* _EXERCISE TASK_
Print each line of the listing once more, precisely as given.

════════

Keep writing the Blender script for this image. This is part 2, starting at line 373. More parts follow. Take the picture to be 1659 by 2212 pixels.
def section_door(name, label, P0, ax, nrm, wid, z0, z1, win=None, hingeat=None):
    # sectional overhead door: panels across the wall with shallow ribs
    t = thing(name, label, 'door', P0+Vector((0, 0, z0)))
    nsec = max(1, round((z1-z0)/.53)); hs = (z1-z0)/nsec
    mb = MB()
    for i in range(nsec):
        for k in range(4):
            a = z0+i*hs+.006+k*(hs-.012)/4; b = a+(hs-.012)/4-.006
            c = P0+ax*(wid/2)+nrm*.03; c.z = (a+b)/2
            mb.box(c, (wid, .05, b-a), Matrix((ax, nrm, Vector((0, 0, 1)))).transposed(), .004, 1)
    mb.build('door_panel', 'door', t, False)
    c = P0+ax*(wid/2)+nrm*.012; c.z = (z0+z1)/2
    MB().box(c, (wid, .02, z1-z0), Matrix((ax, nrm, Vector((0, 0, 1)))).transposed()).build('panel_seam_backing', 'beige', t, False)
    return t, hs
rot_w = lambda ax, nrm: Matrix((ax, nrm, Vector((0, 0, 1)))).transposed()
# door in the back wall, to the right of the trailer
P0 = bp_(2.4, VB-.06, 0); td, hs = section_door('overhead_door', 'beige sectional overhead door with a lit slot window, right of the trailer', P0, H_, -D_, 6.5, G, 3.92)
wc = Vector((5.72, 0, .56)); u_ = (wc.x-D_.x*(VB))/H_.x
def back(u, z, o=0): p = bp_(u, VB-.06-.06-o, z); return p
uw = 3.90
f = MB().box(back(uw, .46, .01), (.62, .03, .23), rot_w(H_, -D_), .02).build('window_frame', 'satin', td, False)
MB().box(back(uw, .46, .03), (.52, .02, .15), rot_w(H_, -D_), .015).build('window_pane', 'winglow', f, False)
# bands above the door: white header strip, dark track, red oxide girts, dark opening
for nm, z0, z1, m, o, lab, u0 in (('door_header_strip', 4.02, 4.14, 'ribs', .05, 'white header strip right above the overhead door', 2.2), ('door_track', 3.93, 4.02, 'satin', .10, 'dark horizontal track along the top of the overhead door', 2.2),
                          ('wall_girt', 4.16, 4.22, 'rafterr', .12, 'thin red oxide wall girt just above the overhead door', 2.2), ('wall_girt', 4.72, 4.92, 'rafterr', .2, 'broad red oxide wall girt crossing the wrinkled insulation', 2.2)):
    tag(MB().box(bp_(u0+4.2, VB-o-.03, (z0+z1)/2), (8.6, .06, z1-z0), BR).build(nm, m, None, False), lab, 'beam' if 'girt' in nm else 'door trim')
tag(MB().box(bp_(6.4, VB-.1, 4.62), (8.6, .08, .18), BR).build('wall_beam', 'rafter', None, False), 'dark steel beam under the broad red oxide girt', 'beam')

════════

* _WORKED SOLUTION_
Keep writing the Blender script for this image. This is part 2, starting at line 373. More parts follow. Take the picture to be 1659 by 2212 pixels.
def section_door(name, label, P0, ax, nrm, wid, z0, z1, win=None, hingeat=None):
    # sectional overhead door: panels across the wall with shallow ribs
    t = thing(name, label, 'door', P0+Vector((0, 0, z0)))
    nsec = max(1, round((z1-z0)/.53)); hs = (z1-z0)/nsec
    mb = MB()
    for i in range(nsec):
        for k in range(4):
            a = z0+i*hs+.006+k*(hs-.012)/4; b = a+(hs-.012)/4-.006
            c = P0+ax*(wid/2)+nrm*.03; c.z = (a+b)/2
            mb.box(c, (wid, .05, b-a), Matrix((ax, nrm, Vector((0, 0, 1)))).transposed(), .004, 1)
    mb.build('door_panel', 'door', t, False)
    c = P0+ax*(wid/2)+nrm*.012; c.z = (z0+z1)/2
    MB().box(c, (wid, .02, z1-z0), Matrix((ax, nrm, Vector((0, 0, 1)))).transposed()).build('panel_seam_backing', 'beige', t, False)
    return t, hs
rot_w = lambda ax, nrm: Matrix((ax, nrm, Vector((0, 0, 1)))).transposed()
# door in the back wall, to the right of the trailer
P0 = bp_(2.4, VB-.06, 0); td, hs = section_door('overhead_door', 'beige sectional overhead door with a lit slot window, right of the trailer', P0, H_, -D_, 6.5, G, 3.92)
wc = Vector((5.72, 0, .56)); u_ = (wc.x-D_.x*(VB))/H_.x
def back(u, z, o=0): p = bp_(u, VB-.06-.06-o, z); return p
uw = 3.90
f = MB().box(back(uw, .46, .01), (.62, .03, .23), rot_w(H_, -D_), .02).build('window_frame', 'satin', td, False)
MB().box(back(uw, .46, .03), (.52, .02, .15), rot_w(H_, -D_), .015).build('window_pane', 'winglow', f, False)
# bands above the door: white header strip, dark track, red oxide girts, dark opening
for nm, z0, z1, m, o, lab, u0 in (('door_header_strip', 4.02, 4.14, 'ribs', .05, 'white header strip right above the overhead door', 2.2), ('door_track', 3.93, 4.02, 'satin', .10, 'dark horizontal track along the top of the overhead door', 2.2),
                          ('wall_girt', 4.16, 4.22, 'rafterr', .12, 'thin red oxide wall girt just above the overhead door', 2.2), ('wall_girt', 4.72, 4.92, 'rafterr', .2, 'broad red oxide wall girt crossing the wrinkled insulation', 2.2)):
    tag(MB().box(bp_(u0+4.2, VB-o-.03, (z0+z1)/2), (8.6, .06, z1-z0), BR).build(nm, m, None, False), lab, 'beam' if 'girt' in nm else 'door trim')
tag(MB().box(bp_(6.4, VB-.1, 4.62), (8.6, .08, .18), BR).build('wall_beam', 'rafter', None, False), 'dark steel beam under the broad red oxide girt', 'beam')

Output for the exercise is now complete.